Task statement:
Each entry must be reproduced precisely as it stands.

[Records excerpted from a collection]
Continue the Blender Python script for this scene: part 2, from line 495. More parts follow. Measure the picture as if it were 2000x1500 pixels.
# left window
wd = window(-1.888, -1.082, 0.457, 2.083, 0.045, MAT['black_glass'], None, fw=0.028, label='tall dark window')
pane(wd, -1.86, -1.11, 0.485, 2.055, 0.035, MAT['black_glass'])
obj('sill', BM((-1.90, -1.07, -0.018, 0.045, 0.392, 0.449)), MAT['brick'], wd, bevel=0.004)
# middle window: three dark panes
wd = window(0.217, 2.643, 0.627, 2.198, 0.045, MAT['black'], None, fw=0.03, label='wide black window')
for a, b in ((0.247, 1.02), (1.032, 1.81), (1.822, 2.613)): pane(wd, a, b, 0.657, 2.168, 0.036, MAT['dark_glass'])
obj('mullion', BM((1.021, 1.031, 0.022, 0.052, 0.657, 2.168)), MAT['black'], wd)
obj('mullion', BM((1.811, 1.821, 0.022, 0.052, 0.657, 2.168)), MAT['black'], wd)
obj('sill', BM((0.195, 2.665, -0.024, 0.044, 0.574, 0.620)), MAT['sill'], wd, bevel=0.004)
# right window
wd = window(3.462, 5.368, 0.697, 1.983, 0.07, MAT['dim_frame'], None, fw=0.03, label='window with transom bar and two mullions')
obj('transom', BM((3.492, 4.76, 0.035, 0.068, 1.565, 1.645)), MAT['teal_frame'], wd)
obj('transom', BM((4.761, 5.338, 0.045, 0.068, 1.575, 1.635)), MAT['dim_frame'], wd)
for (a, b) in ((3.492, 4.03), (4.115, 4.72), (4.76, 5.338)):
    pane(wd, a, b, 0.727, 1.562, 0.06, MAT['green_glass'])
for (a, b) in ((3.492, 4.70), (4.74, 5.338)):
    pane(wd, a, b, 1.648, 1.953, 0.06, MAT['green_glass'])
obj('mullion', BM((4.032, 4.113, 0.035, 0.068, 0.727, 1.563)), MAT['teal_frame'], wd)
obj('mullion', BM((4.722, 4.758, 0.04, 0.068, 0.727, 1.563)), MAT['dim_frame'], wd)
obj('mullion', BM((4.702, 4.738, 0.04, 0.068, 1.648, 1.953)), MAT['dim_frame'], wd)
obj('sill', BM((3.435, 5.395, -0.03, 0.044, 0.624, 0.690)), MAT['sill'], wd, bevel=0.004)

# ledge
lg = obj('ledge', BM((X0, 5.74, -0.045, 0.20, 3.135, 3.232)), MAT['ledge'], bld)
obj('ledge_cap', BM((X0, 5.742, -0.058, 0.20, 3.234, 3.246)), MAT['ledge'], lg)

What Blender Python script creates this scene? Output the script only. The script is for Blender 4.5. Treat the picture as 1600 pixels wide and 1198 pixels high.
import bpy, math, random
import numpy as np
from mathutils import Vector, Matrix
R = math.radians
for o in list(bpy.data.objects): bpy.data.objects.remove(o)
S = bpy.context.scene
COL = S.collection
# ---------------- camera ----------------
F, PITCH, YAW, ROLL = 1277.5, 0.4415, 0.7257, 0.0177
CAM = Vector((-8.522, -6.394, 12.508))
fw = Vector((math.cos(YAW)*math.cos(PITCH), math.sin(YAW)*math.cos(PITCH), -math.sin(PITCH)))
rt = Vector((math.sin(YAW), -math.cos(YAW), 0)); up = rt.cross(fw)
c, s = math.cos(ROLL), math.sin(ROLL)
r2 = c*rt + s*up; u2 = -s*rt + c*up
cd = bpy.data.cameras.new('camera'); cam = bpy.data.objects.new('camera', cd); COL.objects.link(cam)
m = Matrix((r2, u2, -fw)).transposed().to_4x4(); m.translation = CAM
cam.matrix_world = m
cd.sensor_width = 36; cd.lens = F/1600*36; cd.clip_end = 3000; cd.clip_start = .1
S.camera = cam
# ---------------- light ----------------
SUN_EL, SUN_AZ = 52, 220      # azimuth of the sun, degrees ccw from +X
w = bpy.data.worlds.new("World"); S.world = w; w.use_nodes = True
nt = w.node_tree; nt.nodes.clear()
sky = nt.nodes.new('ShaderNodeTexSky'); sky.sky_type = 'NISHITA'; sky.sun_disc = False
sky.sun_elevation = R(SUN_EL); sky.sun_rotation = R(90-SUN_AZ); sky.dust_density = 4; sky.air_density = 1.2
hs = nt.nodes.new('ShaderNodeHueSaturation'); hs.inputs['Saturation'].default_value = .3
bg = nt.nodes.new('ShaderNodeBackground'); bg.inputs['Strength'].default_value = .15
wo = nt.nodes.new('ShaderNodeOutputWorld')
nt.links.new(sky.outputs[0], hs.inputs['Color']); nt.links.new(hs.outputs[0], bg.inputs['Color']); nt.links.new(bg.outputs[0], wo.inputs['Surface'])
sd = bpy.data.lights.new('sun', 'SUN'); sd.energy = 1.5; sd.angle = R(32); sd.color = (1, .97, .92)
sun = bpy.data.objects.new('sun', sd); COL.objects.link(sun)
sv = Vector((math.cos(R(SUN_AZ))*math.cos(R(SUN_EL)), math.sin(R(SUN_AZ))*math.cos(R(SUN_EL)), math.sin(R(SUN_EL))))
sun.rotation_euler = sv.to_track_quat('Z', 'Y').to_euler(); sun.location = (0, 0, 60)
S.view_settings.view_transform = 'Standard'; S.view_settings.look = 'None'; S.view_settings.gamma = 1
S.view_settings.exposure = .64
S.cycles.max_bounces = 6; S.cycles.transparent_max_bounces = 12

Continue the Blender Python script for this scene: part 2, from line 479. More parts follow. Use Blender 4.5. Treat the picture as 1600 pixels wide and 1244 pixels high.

In response:
Continue the Blender Python script for this scene: part 2, from line 495. More parts follow. Measure the picture as if it were 2000x1500 pixels.
# left window
wd = window(-1.888, -1.082, 0.457, 2.083, 0.045, MAT['black_glass'], None, fw=0.028, label='tall dark window')
pane(wd, -1.86, -1.11, 0.485, 2.055, 0.035, MAT['black_glass'])
obj('sill', BM((-1.90, -1.07, -0.018, 0.045, 0.392, 0.449)), MAT['brick'], wd, bevel=0.004)
# middle window: three dark panes
wd = window(0.217, 2.643, 0.627, 2.198, 0.045, MAT['black'], None, fw=0.03, label='wide black window')
for a, b in ((0.247, 1.02), (1.032, 1.81), (1.822, 2.613)): pane(wd, a, b, 0.657, 2.168, 0.036, MAT['dark_glass'])
obj('mullion', BM((1.021, 1.031, 0.022, 0.052, 0.657, 2.168)), MAT['black'], wd)
obj('mullion', BM((1.811, 1.821, 0.022, 0.052, 0.657, 2.168)), MAT['black'], wd)
obj('sill', BM((0.195, 2.665, -0.024, 0.044, 0.574, 0.620)), MAT['sill'], wd, bevel=0.004)
# right window
wd = window(3.462, 5.368, 0.697, 1.983, 0.07, MAT['dim_frame'], None, fw=0.03, label='window with transom bar and two mullions')
obj('transom', BM((3.492, 4.76, 0.035, 0.068, 1.565, 1.645)), MAT['teal_frame'], wd)
obj('transom', BM((4.761, 5.338, 0.045, 0.068, 1.575, 1.635)), MAT['dim_frame'], wd)
for (a, b) in ((3.492, 4.03), (4.115, 4.72), (4.76, 5.338)):
    pane(wd, a, b, 0.727, 1.562, 0.06, MAT['green_glass'])
for (a, b) in ((3.492, 4.70), (4.74, 5.338)):
    pane(wd, a, b, 1.648, 1.953, 0.06, MAT['green_glass'])
obj('mullion', BM((4.032, 4.113, 0.035, 0.068, 0.727, 1.563)), MAT['teal_frame'], wd)
obj('mullion', BM((4.722, 4.758, 0.04, 0.068, 0.727, 1.563)), MAT['dim_frame'], wd)
obj('mullion', BM((4.702, 4.738, 0.04, 0.068, 1.648, 1.953)), MAT['dim_frame'], wd)
obj('sill', BM((3.435, 5.395, -0.03, 0.044, 0.624, 0.690)), MAT['sill'], wd, bevel=0.004)

# ledge
lg = obj('ledge', BM((X0, 5.74, -0.045, 0.20, 3.135, 3.232)), MAT['ledge'], bld)
obj('ledge_cap', BM((X0, 5.742, -0.058, 0.20, 3.234, 3.246)), MAT['ledge'], lg)

What Blender Python script creates this scene? Output the script only. The script is for Blender 4.5. Treat the picture as 1600 pixels wide and 1198 pixels high.
import bpy, math, random
import numpy as np
from mathutils import Vector, Matrix
R = math.radians
for o in list(bpy.data.objects): bpy.data.objects.remove(o)
S = bpy.context.scene
COL = S.collection
# ---------------- camera ----------------
F, PITCH, YAW, ROLL = 1277.5, 0.4415, 0.7257, 0.0177
CAM = Vector((-8.522, -6.394, 12.508))
fw = Vector((math.cos(YAW)*math.cos(PITCH), math.sin(YAW)*math.cos(PITCH), -math.sin(PITCH)))
rt = Vector((math.sin(YAW), -math.cos(YAW), 0)); up = rt.cross(fw)
c, s = math.cos(ROLL), math.sin(ROLL)
r2 = c*rt + s*up; u2 = -s*rt + c*up
cd = bpy.data.cameras.new('camera'); cam = bpy.data.objects.new('camera', cd); COL.objects.link(cam)
m = Matrix((r2, u2, -fw)).transposed().to_4x4(); m.translation = CAM
cam.matrix_world = m
cd.sensor_width = 36; cd.lens = F/1600*36; cd.clip_end = 3000; cd.clip_start = .1
S.camera = cam
# ---------------- light ----------------
SUN_EL, SUN_AZ = 52, 220      # azimuth of the sun, degrees ccw from +X
w = bpy.data.worlds.new("World"); S.world = w; w.use_nodes = True
nt = w.node_tree; nt.nodes.clear()
sky = nt.nodes.new('ShaderNodeTexSky'); sky.sky_type = 'NISHITA'; sky.sun_disc = False
sky.sun_elevation = R(SUN_EL); sky.sun_rotation = R(90-SUN_AZ); sky.dust_density = 4; sky.air_density = 1.2
hs = nt.nodes.new('ShaderNodeHueSaturation'); hs.inputs['Saturation'].default_value = .3
bg = nt.nodes.new('ShaderNodeBackground'); bg.inputs['Strength'].default_value = .15
wo = nt.nodes.new('ShaderNodeOutputWorld')
nt.links.new(sky.outputs[0], hs.inputs['Color']); nt.links.new(hs.outputs[0], bg.inputs['Color']); nt.links.new(bg.outputs[0], wo.inputs['Surface'])
sd = bpy.data.lights.new('sun', 'SUN'); sd.energy = 1.5; sd.angle = R(32); sd.color = (1, .97, .92)
sun = bpy.data.objects.new('sun', sd); COL.objects.link(sun)
sv = Vector((math.cos(R(SUN_AZ))*math.cos(R(SUN_EL)), math.sin(R(SUN_AZ))*math.cos(R(SUN_EL)), math.sin(R(SUN_EL))))
sun.rotation_euler = sv.to_track_quat('Z', 'Y').to_euler(); sun.location = (0, 0, 60)
S.view_settings.view_transform = 'Standard'; S.view_settings.look = 'None'; S.view_settings.gamma = 1
S.view_settings.exposure = .64
S.cycles.max_bounces = 6; S.cycles.transparent_max_bounces = 12

Continue the Blender Python script for this scene: part 2, from line 479. More parts follow. Use Blender 4.5. Treat the picture as 1600 pixels wide and 1244 pixels high.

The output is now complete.